▶ **What needs to be done**
Every line that contains the word "part" should be copied out.

━━ Supplied information ━━

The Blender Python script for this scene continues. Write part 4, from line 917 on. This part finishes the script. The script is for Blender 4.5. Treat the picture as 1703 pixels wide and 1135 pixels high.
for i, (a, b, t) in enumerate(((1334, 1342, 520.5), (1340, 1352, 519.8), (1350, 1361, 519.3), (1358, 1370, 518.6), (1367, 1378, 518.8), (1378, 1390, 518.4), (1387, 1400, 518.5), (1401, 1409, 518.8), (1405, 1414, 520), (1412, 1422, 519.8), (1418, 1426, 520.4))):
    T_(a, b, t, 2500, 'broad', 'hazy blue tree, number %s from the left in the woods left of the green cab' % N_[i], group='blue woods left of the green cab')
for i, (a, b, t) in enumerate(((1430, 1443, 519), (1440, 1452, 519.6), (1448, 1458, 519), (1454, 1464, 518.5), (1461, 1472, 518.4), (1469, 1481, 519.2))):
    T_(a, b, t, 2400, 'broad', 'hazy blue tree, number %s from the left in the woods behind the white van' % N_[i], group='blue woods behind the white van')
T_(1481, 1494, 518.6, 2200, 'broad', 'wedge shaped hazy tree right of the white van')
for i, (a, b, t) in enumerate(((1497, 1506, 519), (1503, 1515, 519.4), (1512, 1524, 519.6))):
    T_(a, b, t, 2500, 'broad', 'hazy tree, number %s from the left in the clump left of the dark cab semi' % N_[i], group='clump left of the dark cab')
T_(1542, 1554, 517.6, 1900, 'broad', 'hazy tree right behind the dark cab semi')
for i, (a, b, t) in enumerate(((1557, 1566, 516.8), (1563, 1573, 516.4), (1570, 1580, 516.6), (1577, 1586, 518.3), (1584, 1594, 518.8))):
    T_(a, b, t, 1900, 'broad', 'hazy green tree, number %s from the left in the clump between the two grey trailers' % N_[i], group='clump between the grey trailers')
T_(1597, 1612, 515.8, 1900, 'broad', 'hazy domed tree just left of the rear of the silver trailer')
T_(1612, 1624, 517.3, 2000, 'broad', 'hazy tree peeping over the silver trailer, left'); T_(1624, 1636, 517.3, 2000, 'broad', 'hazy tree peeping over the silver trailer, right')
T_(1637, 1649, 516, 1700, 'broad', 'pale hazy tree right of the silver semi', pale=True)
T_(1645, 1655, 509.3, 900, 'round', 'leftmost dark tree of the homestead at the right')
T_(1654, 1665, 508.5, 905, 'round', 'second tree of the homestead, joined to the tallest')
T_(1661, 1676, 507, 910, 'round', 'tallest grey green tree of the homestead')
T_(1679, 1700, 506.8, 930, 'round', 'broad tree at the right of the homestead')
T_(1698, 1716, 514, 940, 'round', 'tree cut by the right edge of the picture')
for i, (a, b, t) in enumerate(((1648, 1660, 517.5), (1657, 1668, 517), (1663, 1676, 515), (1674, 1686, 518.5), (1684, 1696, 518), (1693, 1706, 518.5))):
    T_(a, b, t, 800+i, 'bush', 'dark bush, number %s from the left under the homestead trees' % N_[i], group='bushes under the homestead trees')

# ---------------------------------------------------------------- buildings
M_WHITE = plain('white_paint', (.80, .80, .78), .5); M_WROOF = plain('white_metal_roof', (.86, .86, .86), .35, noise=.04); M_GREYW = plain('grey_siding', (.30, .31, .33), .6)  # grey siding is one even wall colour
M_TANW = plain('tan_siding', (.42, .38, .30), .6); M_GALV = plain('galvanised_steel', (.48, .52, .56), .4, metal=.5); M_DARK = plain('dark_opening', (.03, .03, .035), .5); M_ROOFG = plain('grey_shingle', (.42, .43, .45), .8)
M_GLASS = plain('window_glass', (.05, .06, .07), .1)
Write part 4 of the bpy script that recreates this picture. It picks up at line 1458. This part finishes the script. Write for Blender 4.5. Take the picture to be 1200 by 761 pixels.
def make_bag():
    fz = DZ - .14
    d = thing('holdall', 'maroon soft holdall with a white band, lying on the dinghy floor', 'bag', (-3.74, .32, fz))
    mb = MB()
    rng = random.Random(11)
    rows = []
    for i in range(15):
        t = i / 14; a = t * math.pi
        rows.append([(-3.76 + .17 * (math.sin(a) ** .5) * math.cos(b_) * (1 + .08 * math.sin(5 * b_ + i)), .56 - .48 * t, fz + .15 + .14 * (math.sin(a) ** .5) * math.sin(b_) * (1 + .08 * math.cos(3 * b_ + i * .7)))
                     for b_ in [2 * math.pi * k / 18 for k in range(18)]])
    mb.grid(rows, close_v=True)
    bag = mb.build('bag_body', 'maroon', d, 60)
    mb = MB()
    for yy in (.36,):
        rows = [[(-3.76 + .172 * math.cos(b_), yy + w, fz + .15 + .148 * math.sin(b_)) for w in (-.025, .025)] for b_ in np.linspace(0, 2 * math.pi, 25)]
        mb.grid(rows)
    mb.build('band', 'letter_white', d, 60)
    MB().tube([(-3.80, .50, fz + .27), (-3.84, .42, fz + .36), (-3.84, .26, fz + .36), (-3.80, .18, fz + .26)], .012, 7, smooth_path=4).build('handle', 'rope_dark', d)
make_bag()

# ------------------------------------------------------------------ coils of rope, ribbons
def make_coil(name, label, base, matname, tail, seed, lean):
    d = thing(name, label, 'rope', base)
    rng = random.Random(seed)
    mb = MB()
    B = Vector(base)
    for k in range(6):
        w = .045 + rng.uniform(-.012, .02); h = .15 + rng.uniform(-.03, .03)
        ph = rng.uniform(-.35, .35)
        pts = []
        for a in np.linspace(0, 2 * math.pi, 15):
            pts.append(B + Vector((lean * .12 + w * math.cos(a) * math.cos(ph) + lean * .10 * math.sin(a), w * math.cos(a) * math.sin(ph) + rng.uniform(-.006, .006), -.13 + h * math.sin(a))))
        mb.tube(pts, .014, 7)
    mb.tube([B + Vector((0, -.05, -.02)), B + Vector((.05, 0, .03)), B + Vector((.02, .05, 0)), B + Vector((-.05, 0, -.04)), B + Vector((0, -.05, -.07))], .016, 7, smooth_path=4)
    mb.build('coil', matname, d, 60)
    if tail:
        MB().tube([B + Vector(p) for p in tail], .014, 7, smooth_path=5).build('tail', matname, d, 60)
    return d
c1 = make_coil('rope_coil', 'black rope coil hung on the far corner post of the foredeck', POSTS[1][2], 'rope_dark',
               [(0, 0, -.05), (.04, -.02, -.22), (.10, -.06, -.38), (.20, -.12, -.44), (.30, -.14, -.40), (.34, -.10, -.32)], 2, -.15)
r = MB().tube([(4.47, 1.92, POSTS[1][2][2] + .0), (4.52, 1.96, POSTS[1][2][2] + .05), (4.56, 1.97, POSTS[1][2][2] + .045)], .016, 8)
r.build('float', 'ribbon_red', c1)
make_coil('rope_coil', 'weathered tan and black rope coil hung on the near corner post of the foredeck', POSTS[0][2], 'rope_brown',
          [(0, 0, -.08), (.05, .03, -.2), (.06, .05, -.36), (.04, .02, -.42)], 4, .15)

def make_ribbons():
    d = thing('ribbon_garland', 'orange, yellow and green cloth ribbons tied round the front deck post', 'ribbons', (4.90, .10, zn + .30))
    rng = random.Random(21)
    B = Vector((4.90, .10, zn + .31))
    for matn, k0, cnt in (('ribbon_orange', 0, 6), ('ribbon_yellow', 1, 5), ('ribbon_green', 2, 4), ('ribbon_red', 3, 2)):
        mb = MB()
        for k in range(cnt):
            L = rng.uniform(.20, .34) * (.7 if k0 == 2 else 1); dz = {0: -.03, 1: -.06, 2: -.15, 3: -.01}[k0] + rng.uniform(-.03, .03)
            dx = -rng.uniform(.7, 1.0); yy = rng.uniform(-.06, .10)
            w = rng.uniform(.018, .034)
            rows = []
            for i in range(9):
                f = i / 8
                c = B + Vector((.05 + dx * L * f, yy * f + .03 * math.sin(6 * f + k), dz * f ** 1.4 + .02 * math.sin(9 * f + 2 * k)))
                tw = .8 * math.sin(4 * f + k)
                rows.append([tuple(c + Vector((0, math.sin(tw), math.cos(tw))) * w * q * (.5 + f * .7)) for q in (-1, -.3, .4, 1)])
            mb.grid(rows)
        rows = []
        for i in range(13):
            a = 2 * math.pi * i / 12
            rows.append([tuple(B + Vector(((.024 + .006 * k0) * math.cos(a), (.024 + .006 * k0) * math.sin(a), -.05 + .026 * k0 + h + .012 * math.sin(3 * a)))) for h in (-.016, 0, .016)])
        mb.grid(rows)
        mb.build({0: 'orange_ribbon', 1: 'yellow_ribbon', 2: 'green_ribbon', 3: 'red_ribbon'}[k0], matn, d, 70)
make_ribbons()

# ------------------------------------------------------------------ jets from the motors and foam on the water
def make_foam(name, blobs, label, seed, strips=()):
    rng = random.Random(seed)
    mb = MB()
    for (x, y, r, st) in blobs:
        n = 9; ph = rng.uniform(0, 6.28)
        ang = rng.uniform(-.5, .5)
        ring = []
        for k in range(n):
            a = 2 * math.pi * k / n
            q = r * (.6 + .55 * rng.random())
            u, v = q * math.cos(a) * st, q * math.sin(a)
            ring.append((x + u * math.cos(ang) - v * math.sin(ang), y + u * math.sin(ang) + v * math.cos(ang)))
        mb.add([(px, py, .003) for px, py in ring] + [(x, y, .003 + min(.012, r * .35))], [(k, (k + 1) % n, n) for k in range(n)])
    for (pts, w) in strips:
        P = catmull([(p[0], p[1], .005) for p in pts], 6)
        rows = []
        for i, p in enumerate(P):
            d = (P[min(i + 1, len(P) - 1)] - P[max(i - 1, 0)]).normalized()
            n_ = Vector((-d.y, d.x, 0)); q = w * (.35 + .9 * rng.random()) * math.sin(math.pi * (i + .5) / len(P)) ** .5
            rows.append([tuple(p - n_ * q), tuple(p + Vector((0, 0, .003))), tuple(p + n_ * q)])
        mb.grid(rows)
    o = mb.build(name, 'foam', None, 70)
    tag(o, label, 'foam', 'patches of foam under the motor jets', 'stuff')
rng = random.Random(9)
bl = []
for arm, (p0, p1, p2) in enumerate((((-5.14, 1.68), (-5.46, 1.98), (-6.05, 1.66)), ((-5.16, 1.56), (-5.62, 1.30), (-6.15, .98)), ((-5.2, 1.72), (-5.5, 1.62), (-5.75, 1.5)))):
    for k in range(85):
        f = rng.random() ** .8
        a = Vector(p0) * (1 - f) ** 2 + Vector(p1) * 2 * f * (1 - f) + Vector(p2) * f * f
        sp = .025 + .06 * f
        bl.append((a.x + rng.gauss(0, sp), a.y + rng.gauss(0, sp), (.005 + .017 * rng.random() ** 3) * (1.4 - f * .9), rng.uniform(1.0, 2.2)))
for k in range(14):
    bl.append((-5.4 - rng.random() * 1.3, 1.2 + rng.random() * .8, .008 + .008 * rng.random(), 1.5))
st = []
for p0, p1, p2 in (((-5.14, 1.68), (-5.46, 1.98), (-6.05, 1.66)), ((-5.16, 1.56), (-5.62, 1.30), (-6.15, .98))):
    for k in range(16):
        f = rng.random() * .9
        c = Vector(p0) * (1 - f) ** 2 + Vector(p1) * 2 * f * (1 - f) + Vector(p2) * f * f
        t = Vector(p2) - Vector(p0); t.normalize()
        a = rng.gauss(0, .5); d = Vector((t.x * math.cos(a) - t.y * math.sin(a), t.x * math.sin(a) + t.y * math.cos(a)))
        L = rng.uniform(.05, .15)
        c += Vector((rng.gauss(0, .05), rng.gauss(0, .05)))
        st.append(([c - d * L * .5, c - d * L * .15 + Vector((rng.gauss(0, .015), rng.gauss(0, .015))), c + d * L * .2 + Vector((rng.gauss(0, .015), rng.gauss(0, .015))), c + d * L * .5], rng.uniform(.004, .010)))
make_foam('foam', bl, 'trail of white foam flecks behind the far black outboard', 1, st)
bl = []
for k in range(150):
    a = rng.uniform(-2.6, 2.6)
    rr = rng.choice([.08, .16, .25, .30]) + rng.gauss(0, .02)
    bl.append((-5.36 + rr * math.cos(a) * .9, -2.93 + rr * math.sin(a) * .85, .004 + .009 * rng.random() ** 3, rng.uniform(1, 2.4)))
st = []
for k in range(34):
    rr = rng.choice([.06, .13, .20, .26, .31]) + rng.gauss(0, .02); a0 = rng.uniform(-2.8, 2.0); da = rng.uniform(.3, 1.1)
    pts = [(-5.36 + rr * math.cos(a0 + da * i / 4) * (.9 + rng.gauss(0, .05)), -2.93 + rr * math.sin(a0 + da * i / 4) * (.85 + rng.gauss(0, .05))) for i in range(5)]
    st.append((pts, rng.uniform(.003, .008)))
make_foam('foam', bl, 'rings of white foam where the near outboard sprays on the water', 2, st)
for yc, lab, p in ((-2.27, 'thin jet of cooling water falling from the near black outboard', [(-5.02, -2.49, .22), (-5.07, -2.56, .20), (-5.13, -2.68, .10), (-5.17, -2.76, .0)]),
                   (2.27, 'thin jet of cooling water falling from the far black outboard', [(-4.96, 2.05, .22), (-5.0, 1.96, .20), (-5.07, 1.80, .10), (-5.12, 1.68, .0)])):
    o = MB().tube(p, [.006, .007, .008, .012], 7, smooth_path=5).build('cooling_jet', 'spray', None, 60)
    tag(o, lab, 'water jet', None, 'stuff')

━━━

▶ **Solution to this exercise**
The Blender Python script for this scene continues. Write part 4, from line 917 on. This part finishes the script. The script is for Blender 4.5. Treat the picture as 1703 pixels wide and 1135 pixels high.
Write part 4 of the bpy script that recreates this picture. It picks up at line 1458. This part finishes the script. Write for Blender 4.5. Take the picture to be 1200 by 761 pixels.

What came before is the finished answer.